Deans Belfast
Deans Belfast

It is some time since I was last in Deanes and at then it had the brasserie on the ground floor and, what I considered to be, a rather pretensious restaurant on the first.  What a change for the better.  It is now clean cut and comfortable.  The reception area is perfect for a pre dinner drink and the “bite” they served along with it was good enough to request as a main course!  The dining area is roomy and bright with a minimum of “fuss”. 

On being seated we had a selection of mini “loaves” with a choice of unsalted or Dulse (seaweed flavoured) butter.  A sort of pre-starter starter.

There is a choice of  5 starters and 5 mains on the àl a carte menu.  I chose the pan-fried local scallops with onion choucroute, pork cheek, fried black pudding bread and cauliflower.  The others, cappachio of smoked monkfish and slow poached breast of wood pigeon, were equally exotic and there were no complains either about the presentation or the flavours. 

 Accompayning wines were a Merlot and a delightfully crisp Pino Grigio. 

The John Dory fillet , pan fried with crab rosti, cured cucumber, spiced brown shrimps and lemon parsley butter was definately a winner for me and my fellow diners were as enthuiastic about the aged loin of Angus beef and breast of Irish duck.  The chips, which came as a side order, achieved being crisp and floury at the same time – mouthwatering.

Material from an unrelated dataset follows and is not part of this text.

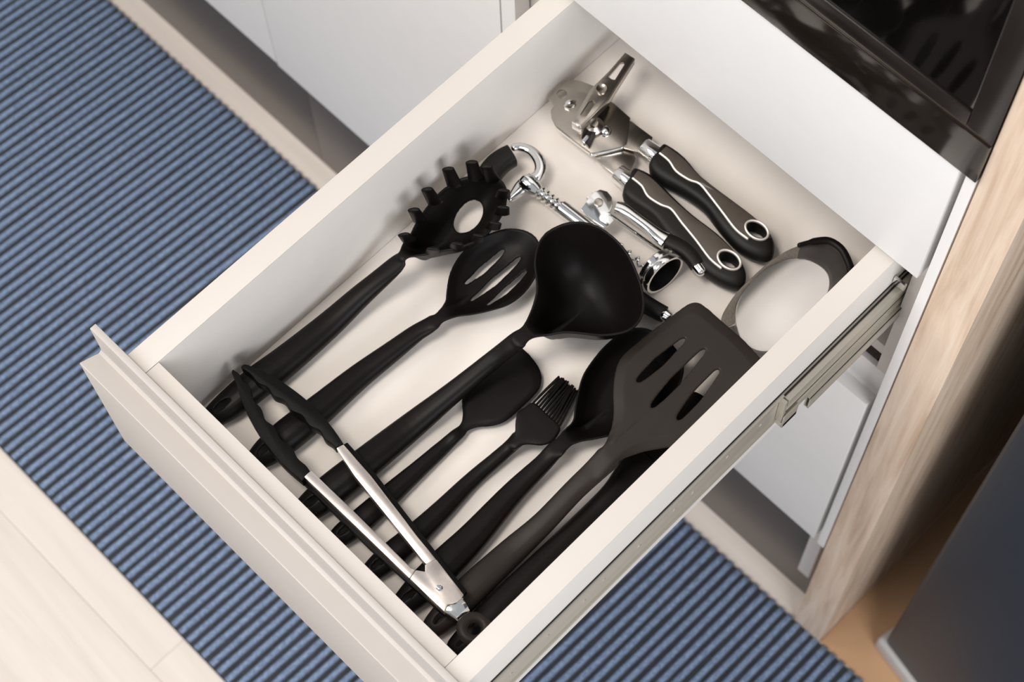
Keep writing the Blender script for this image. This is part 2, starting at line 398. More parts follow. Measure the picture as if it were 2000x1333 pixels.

For sweets we had one ice cream selection, which I was assured was a tasty as it appeared, and the reast of us shared the chesse board.  Our waiter explained each of the selection and suggest the best order in which to eat to gain the most from the various flavours.  The only disappointing piece was a Parisian goats cheese.  We made this point and were treated to commentary on the method by which it was made and the fact that, compared with some other goats cheeses, it could be considered less strongly flavoured.  A pleasure to have somebody serving who really knows their  “product” rather than just being competent.  We accompanied this with the recommended 10 year old port followed by cognac and coffee.

What more could one ask for on a damp Tuesday evening.